Tuesday, February 16, 2010
Why?
I am thrilled to announce that we have prayed about it for a long time and are now in the process of another adoption. This time through the U.S foster care system. We are finishing up our homestudy, then will begin searching for the child God has waiting for us. We are beyond excited to see what God has in store for our family. When people hear that we are going through the adoption process again we are almost always asked... why? Why in the world would we want to adopt again? Why would we want more kids? Don't we ever want to retire? The only answer I have to those questions is that "we love children and feel God leading us in the direction of adopting more". He has placed a very heavy burden on my heart for the fatherless and I can think of 143 million reasons why we are taking this step again. While we are not able to change the lives of all of them, we can do our part and be a family to some. That is what I desire to do with my life. Unfortunately our society has a distorted view of what makes our life of valuable. It tells us that we have to have a bank account with lots of money in it, a big house full of expensive things and a nice car in the driveway if we are going to begin to be considered a success. But I believe that our society has it's priorities all messed up. Having things can NEVER make you happy. Having them may excite you for awhile, but it always wears off and you need more. True joy comes only from the Lord. He is the only one who can make you feel complete. We have been put here to go into the world and bring it back to him.
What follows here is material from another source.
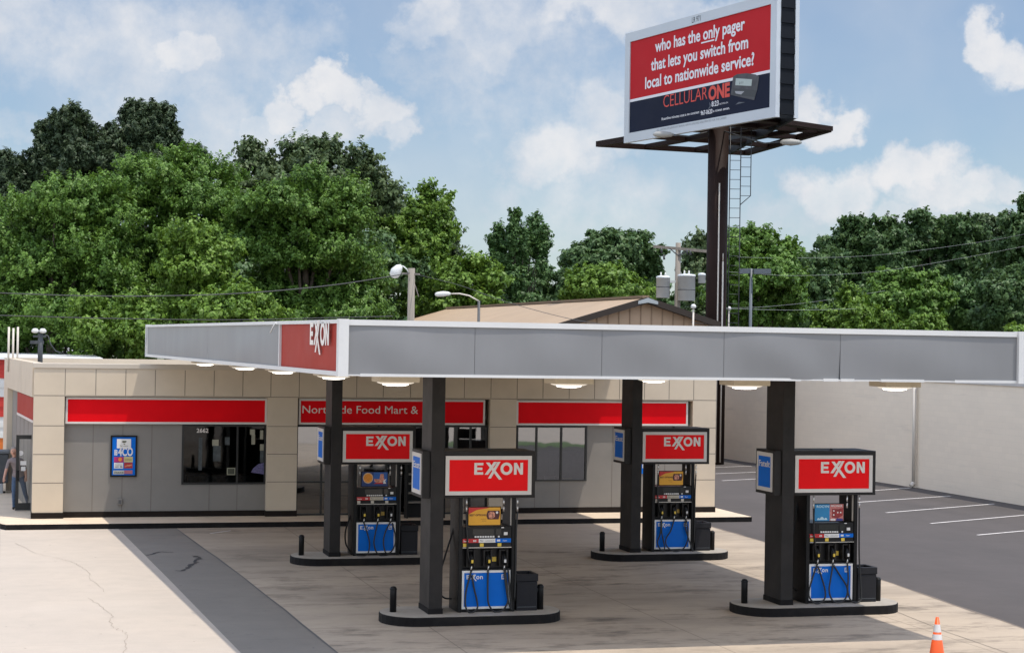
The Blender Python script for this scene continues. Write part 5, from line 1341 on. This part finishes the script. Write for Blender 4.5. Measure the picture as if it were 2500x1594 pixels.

How better to do that then to raise these children, who by no fault of their own have been left fatherless and teach them about their Heavenly Father who loves them? I will have plenty of time to rest and relax when the Lord calls me home. Until that day I want to be surrounded with his children. Children we can raise to serve him in mighty ways. The truth being told I LOVE having children in my home and I am so excited to add more. Even though some days are VERY difficult already, I would go through this process as many times as God allows. I would bring home many, many more children. Because in the end it does not matter how much stuff we have accumulated, the only legacy that will be left behind when we are gone is our children. They are my treasure. The children I know and the ones who I am still waiting to meet. Love is the only true measure of success.